Questo ambiente doveva essere adiacente alla fossa comune, separato da essa da uno spesso muro e da una camera d’aria. Nonostante l’istituzione del carnaio interno, l’ospedale continuò ad utilizzare le sepolture poste sulla piazza del Duomo tanto che nel 1378, nacque una lite tra i canonici del Duomo ed il Santa Maria della Scala in quanto “il detto spedale ne fece di nuove (sepolture) e tante gli furon lassate”.

Tra i motivi di attrito c’era forse il “successo” che l’ospedale aveva riscosso facendo venire a Siena alcuni decenni prima le reliquie, fatto che, senza dubbio, aveva riportato in vita rancori di vecchia data, risalenti addirittura al secolo precedente, quando il Santa Maria si era affrancato dal Capitolo dei canonici.

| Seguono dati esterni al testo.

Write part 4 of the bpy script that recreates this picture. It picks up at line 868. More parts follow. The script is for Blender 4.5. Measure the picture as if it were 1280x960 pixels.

A causa del diverbio, fu decretato che si facesse un “rigolo” di pietre in modo da dividere e definire quale porzione di suolo della piazza fosse di competenza di ciascuno dei due enti. Il “rigolo” di pietre bianche che divide in due la piazza del Duomo è ancora visibile.

A proposito: è improbabile che nei carnai dell’ospedale si seppellissero nelle varie fasi di pestilenza (soprattutto durante la Peste Nera del 1348) i cadaveri degli ammalati. Questi, più verosimilmente, venivano tumulati (ma anche curati, generalmente) in aree ben lontane dal centro cittadino per evitare il più possibile ogni rischio di diffusione del contagio.